A execução trágica e brutal da jovem, negra e combativa vereadora Marielle Franco teve, num curto espaço de tempo, consequências mais significativas para as relações internacionais brasileiras do que o controverso impeachment de Dilma Rousseff e a condenação do ex-presidente Lula.

Desta vez, a reação dos atores internacionais deixou de espelhar a polarização vigente no debate brasileiro: surpreendentemente, movimentos conservadores apoiaram as denúncias lançadas por organismos nacionais e transnacionais.

Em Portugal, por exemplo, o reacionário CDS, conhecido pela sua oposição à ampliação dos direitos LGBT, aprovou, depois de protestos dos seus militantes, o voto de pesar e condenação, seguido de um minuto de silêncio, do assassinato de Marielle no Parlamento. 

O impacto econômico da repercussão internacional surpreendeu pela sua magnitude e velocidade. Numa carta assinada pela chanceler europeia, Federica Mogherini, deputados europeus pediram a suspensão imediata das negociações entre a União Europeia e o Mercosul como forma de protesto.

Uma nova frente econômica ainda mais preocupante pode ser aberta em breve nos Estados Unidos, onde o Black Lives Matter, que defende os afro-americanos contra a letalidade policial, abraçou a causa de Marielle. O movimento, que conta com o apoio de poderosos senadores e futuros presidenciáveis como a estrela ascendente democrata Kamala Harris, tem como pesar nas decisões do Congresso sobre temas polêmicos como a negociação de novas tarifas comerciais. É certo que o Brasil chegará a Buenos Aires para o G20 mais desmoralizado e suspeito do que nunca. 

Depois da execução de Marielle, o governo Temer provavelmente esperava que o Brasil seguisse o caminho do México, onde a intervenção do Exército na luta contra o crime organizado e a subsequente explosão do número de homicídios não travaram a retomada da economia.

Com efeito, esse e outros casos desmentem a correlação entre aumento da violência e queda do crescimento econômico. Que o digam as Filipinas, que têm um crescimento de mais de 6% ao ano a despeito da sangrenta campanha antidrogas do presidente Duterte.

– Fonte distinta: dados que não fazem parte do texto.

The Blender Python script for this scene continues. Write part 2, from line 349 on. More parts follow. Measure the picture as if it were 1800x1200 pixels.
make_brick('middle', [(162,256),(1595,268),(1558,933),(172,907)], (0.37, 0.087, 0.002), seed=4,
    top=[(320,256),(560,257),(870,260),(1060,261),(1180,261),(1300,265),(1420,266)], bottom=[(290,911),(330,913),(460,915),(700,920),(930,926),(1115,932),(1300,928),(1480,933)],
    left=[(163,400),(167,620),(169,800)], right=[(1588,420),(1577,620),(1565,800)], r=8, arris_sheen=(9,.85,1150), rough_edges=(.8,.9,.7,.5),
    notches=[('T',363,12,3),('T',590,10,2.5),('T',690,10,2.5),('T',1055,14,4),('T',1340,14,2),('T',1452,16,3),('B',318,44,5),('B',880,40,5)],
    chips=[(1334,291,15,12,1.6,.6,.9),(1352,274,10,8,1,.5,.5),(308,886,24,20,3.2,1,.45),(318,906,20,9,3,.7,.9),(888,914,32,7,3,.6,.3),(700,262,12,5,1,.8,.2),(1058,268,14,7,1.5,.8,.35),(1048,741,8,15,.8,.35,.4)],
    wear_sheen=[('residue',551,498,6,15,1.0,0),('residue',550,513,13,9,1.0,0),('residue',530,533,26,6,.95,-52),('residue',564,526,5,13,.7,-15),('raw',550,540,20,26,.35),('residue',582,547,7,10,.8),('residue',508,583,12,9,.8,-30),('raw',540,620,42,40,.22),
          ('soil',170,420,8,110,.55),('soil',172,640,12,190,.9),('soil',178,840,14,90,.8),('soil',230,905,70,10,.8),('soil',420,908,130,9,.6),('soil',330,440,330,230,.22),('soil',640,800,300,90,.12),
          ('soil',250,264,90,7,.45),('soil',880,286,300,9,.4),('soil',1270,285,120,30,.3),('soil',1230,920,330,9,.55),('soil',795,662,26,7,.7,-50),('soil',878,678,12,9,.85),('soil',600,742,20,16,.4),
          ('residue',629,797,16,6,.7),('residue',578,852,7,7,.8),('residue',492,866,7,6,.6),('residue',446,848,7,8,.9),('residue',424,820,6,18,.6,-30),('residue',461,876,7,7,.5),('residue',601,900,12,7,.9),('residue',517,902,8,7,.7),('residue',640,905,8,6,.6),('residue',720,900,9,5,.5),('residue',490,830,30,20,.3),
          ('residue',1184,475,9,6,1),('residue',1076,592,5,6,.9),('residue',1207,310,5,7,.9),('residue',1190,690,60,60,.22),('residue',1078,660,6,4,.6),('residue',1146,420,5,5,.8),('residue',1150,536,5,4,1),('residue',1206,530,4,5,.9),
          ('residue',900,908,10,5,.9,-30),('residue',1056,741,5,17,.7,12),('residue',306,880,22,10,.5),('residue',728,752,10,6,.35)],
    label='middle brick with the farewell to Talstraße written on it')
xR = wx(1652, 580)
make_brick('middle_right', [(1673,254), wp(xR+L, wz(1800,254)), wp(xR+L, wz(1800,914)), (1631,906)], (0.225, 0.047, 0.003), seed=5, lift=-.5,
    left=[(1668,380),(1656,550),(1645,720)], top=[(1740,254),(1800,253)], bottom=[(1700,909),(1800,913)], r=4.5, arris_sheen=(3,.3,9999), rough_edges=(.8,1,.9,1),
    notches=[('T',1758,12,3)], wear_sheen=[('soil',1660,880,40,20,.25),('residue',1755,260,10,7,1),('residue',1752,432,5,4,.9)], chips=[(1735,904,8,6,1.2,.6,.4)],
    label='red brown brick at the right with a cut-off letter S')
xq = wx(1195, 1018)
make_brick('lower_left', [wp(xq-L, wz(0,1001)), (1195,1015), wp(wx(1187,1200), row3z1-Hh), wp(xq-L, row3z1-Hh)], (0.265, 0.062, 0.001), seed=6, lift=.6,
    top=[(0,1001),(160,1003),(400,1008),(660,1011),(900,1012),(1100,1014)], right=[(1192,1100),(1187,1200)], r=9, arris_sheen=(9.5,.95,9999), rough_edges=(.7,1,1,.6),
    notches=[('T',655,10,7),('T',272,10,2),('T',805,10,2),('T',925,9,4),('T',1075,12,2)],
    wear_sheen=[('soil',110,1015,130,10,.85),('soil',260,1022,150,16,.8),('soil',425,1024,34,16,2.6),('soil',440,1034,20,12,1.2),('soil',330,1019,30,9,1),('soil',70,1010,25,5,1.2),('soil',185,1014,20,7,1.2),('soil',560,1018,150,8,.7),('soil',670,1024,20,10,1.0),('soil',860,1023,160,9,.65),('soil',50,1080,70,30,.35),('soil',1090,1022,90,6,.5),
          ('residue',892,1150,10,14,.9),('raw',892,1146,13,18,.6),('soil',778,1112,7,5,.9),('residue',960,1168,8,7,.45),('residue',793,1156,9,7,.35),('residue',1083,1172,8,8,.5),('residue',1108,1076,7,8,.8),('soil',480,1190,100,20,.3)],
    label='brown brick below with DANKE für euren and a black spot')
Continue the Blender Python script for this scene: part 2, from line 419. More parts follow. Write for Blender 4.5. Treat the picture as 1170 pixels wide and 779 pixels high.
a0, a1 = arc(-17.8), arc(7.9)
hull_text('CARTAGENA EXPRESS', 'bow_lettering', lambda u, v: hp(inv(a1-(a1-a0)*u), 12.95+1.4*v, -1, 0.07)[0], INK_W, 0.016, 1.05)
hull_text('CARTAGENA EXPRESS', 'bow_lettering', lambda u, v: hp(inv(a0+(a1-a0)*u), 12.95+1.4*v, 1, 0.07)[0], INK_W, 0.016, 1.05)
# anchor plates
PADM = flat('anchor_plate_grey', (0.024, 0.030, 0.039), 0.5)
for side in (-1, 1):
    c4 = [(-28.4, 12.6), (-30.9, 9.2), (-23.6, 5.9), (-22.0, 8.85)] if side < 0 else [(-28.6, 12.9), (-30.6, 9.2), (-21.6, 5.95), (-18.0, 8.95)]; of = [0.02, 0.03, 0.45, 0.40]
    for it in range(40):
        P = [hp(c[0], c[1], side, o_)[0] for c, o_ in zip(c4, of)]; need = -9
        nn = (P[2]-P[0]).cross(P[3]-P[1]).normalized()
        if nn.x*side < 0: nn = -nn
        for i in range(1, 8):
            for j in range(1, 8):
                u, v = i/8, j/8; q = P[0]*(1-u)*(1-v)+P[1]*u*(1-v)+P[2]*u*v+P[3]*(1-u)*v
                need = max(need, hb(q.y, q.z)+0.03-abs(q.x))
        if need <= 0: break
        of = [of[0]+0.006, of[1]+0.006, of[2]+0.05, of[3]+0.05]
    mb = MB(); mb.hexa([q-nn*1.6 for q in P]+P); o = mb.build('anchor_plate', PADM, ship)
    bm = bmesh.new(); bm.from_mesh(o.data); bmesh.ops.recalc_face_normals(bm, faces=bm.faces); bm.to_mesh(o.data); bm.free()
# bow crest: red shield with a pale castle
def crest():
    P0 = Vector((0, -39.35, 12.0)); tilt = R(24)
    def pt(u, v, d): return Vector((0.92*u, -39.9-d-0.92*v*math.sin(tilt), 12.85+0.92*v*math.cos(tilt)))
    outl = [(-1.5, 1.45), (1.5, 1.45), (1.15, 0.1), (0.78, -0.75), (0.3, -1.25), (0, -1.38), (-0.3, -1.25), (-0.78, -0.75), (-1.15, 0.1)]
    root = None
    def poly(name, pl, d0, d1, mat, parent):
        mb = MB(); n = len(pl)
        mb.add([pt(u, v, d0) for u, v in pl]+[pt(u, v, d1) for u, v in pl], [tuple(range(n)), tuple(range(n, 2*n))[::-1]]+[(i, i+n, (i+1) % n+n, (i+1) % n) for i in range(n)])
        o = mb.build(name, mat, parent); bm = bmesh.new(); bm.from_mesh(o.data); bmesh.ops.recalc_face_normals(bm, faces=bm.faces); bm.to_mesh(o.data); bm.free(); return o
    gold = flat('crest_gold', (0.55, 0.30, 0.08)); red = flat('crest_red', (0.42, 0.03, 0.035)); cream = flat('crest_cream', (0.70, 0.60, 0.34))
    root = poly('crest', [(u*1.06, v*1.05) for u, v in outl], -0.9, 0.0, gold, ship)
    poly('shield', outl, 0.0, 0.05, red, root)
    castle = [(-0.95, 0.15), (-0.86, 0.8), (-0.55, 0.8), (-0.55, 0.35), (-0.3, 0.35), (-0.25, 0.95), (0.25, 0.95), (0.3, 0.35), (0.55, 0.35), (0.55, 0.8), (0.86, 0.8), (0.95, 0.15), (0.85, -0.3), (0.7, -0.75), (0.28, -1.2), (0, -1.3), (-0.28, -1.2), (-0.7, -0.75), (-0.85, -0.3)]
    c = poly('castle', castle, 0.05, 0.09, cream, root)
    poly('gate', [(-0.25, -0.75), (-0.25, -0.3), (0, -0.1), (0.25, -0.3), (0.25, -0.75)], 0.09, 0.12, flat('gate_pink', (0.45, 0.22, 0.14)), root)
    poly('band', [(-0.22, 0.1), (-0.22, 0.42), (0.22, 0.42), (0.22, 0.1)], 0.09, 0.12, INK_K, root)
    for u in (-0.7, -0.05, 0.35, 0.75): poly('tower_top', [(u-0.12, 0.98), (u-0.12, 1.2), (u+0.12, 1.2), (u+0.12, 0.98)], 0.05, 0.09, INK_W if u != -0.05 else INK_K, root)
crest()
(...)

O presidente da Turquia, Recep Tayyip Erdogan
O presidente da Turquia, Recep Tayyip Erdogan - Kayhan Ozer/AP

A julgar pelos primeiros tempos pós-intervenção federal, o Brasil avança para um cenário oposto, semelhante ao da Turquia. As origens da crise entre o regime de Recep Tayyip Erdogan e os seus parceiros ocidentais são mais diversas e graves do que no caso brasileiro, certamente. Por outro lado, a repercussão negativa dos assassinatos políticos, da intimidação da justiça, do recurso aos militares e da censura nas universidades teve, sem dúvida, um papel agravante decisivo. 

Face ao colapso do investimento ocidental e ao êxodo de multinacionais, o governo turco foi obrigado a se aproximar, a custo de enormes concessões, de países conhecidos pela sua indiferença às questões de direitos humanos. Se insistir em seguir o exemplo turco, o Brasil tem mais chances de terminar como uma fazenda da China do que como um país-membro da OCDE.